1. Geding in cassatie
1.1. Het beroep is ingesteld door de verdachte. Namens deze hebben mr. G.P. Hamer en mr. B.P. de Boer, beiden advocaat te Amsterdam, bij schriftuur middelen van cassatie voorgesteld. De schriftuur is aan dit arrest gehecht en maakt daarvan deel uit.
De Advocaat-Generaal Vegter heeft geconcludeerd tot verwerping van het beroep.
1.2. De raadsman, mr. B.P. de Boer voornoemd, heeft schriftelijk op de conclusie gereageerd.
2. Beoordeling van de middelen
De middelen kunnen niet tot cassatie leiden. Dit behoeft, gezien art. 81 RO, geen nadere motivering nu de middelen niet nopen tot beantwoording van rechtsvragen in het belang van de rechtseenheid of de rechtsontwikkeling.

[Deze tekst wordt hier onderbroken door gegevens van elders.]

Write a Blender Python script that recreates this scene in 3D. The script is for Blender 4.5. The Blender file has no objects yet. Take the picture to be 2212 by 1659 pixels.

3. Ambtshalve beoordeling van de bestreden uitspraak
De Hoge Raad doet uitspraak nadat meer dan twee jaren zijn verstreken na het instellen van het cassatieberoep. Dat brengt mee dat de redelijke termijn als bedoeld in art. 6, eerste lid, EVRM is overschreden. Dit moet leiden tot vermindering van de aan de verdachte opgelegde gevangenisstraf van dertig maanden.
4. Slotsom
Nu geen van de middelen tot cassatie kan leiden, terwijl de Hoge Raad geen andere dan de hiervoor onder 3 genoemde grond aanwezig oordeelt waarop de bestreden uitspraak ambtshalve zou behoren te worden vernietigd, brengt hetgeen hiervoor is overwogen mee dat als volgt moet worden beslist.
5. Beslissing
De Hoge Raad:
vernietigt de bestreden uitspraak, maar uitsluitend wat betreft de duur van de opgelegde gevangenisstraf;
vermindert deze in die zin dat deze 28 maanden beloopt;
verwerpt het beroep voor het overige.
Dit arrest is gewezen door de vice-president A.J.A. van Dorst als voorzitter, en de raadsheren H.A.G. Splinter-van Kan en C.H.W.M. Sterk, in bijzijn van de waarnemend griffier L.J.J. Okker-Braber, en uitgesproken op 23 juni 2009.